What to do
The lines beneath this instruction, from the first through the one containing "return Vector(((px-CX)*Y/F, Y, ZC-(py-CY)*Y/F))", must be transcribed exactly; no other line belongs in the output.

Recorded information

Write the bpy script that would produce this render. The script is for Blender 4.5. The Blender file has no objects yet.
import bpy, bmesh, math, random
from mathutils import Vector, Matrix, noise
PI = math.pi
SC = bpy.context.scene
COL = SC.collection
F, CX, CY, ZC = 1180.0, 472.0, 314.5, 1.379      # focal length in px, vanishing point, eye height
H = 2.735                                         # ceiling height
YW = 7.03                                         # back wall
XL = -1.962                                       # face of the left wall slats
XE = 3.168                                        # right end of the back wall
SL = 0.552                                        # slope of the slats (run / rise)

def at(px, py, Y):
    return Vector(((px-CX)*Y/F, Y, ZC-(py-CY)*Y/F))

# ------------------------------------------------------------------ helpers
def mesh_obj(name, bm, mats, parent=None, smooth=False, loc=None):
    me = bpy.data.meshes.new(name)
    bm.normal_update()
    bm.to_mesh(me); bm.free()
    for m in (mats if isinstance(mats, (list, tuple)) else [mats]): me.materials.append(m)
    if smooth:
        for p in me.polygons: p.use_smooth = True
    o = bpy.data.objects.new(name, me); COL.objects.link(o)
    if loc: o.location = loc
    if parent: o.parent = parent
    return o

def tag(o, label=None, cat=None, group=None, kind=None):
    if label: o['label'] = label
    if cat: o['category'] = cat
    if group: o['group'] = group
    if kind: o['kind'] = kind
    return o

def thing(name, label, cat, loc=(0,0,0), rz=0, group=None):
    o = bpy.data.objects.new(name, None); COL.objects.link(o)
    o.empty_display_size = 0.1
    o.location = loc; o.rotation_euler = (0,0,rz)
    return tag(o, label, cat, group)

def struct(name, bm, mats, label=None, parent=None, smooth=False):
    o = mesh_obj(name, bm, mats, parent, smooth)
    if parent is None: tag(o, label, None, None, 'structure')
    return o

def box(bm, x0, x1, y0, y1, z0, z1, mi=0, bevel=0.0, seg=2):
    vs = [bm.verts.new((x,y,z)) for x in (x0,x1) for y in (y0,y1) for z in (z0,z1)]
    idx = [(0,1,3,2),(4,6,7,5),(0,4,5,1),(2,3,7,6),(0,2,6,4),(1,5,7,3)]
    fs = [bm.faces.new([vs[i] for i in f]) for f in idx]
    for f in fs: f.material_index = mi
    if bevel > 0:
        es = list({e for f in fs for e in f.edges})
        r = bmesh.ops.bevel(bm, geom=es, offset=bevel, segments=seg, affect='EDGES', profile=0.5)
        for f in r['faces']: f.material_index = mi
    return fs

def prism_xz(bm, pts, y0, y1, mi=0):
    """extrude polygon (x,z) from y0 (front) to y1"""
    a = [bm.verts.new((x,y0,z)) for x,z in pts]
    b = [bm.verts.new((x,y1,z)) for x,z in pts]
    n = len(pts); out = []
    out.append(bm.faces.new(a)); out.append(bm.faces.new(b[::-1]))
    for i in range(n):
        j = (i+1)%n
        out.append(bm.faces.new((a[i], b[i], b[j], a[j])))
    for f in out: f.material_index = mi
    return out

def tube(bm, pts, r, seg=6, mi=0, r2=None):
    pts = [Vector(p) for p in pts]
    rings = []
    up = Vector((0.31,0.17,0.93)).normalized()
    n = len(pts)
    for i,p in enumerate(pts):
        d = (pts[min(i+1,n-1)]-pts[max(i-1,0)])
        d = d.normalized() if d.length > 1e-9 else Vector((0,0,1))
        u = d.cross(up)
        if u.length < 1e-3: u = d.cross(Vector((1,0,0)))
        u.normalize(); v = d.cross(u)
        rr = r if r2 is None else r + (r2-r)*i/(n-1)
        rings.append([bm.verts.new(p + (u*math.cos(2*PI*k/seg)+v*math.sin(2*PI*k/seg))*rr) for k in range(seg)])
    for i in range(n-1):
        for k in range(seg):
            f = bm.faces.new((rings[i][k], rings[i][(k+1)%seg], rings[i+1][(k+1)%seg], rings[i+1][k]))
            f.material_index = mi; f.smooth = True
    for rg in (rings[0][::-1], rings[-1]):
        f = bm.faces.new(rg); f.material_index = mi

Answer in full
Write the bpy script that would produce this render. The script is for Blender 4.5. The Blender file has no objects yet.
import bpy, bmesh, math, random
from mathutils import Vector, Matrix, noise
PI = math.pi
SC = bpy.context.scene
COL = SC.collection
F, CX, CY, ZC = 1180.0, 472.0, 314.5, 1.379      # focal length in px, vanishing point, eye height
H = 2.735                                         # ceiling height
YW = 7.03                                         # back wall
XL = -1.962                                       # face of the left wall slats
XE = 3.168                                        # right end of the back wall
SL = 0.552                                        # slope of the slats (run / rise)

def at(px, py, Y):
    return Vector(((px-CX)*Y/F, Y, ZC-(py-CY)*Y/F))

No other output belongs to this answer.